Dallas Goedert's shutout in Week 1 and DeVonta Smith's 2022 Week 1 disappearance are noncomparable

Dallas Goedert's zero-catch performance in Week 1 has been compared to DeVonta Smith's disappearance in Week 1 last season. The cold hard facts are those performances are unrelated.
Dallas Goedert, Philadelphia Eagles
Dallas Goedert, Philadelphia Eagles / Kevin Sabitus/GettyImages

Following the Philadelphia Eagles’ Week 1 win versus the New England Patriots, vibes were put in limbo. Yes, Philly won. Ultimately, that's all that matters, but we never saw the dominant performance from the Birds that we wanted (or probably should have seen).

Week 1's game was a swift reminder that the 2023 Eagles may not pick up where the 2022 Eagles left off. This is a new team and a new season. They're no longer the hunters. They're now the hunted, but that didn't prevent any adrenaline rushes.

There's no nice way to say this. The Eagles have to be better, especially on offense.
During Week 1's game, tight end Dallas Goedert was targeted once. He didn't haul in any receptions as a result.

Eagles head coach Nick Sirianni and others have compared this to Week 1's game in 2022, one where wide receiver DeVonta Smith also recorded zero receptions. Sirianni essentially told us during a recent presser that Goedert’s usage (or lack thereof) wasn't anything to worry about. Keep in mind the fact that, in Philly's next game, Smith collected 70 receiving yards and went on to end the 2022 season with 1,196 receiving yards and 95 receptions. The latter is a franchise record for wide receivers.

It's a fair point. It's also one we can disagree with.

The biggest difference between the Eagles' offensive showing during Week 1 of 2022 and their effort in the 2023 opener comes down to one word, efficiency.

Let's state this again. It’s hard to disagree with Nick Sirianni. Dallas Goedert is going to get his fair share of targets throughout the season. We all know that. Goedert knows that. The issue here is that there may not have been enough plays drawn up to specifically get Goedert involved.

Philly's offensive attack during Week 1 of the 2023 opener paled in comparison to what we saw from the Birds in 2022's opener. DeVonta Smith's shutout was noticeable, but it ultimately didn't hurt the team. Conversely, Philly needed Dallas Goedert in Week 1, and ignoring him almost cost this team a win.

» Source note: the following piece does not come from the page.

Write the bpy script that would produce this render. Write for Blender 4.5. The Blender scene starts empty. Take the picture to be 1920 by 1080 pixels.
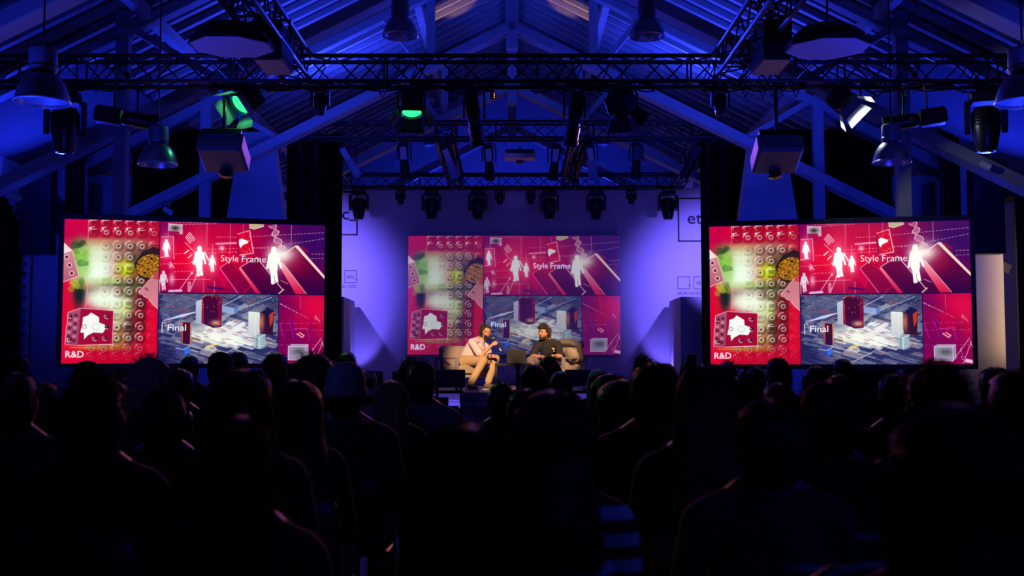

The Eagles scored 28 points last September versus the Lions. Philly's offense could only muster seven points last Sunday. That score (one thrown to Smith) was the result of Jordan Davis forcing a fumble. That gave the Eagles the ball on the Patriots’ 26-yard line. 

We could argue that a few drives set Jake Elliott up for some makable field goal attempts. That can be debated, but in the end, Jake is the NFC's Special Teams Player of the Week because the offense stalled on so many occasions.

The differences between the offense’s efficiency and effectiveness are very glaring when comparing the last two Eagles regular-season openers. We could argue there is an apples-to-oranges comparison of Detroit and New England's coaching staffs, but the play calling by Shane Steichen in 2022 was better than what we saw from Brian Johnson on Sunday.

Steichen's success in 2022 created an atmosphere where the ball didn't have to be 'forced' to DeVonta Smith. There was minimal effort to get Dallas Goedert involved this time around, and that hurt the team, especially when there were no noticeable adjustments.

Overreactions from Week 1 games are a thing, and we’re trying to avoid the temptation to do so here. We're simply attempting to highlight the most effective and efficient tight end in the NFL. 

After the Eagles had three consecutive three-and-outs, it felt like we all were bashing our heads against a brick wall. If you’re calling a game and you’re having trouble converting on 3rd downs, how could you not dial up a play to get Dallas Goedert the ball? He's much too dominant to not do so going forward.

Don't push the panic button here. Philly will get this figured out, but they have to let their playmakers make plays. Doing so will save them a lot of aggravation and create a few offensive fireworks. In short, let Dallas Goedert eat, especially when this team is hungry for production.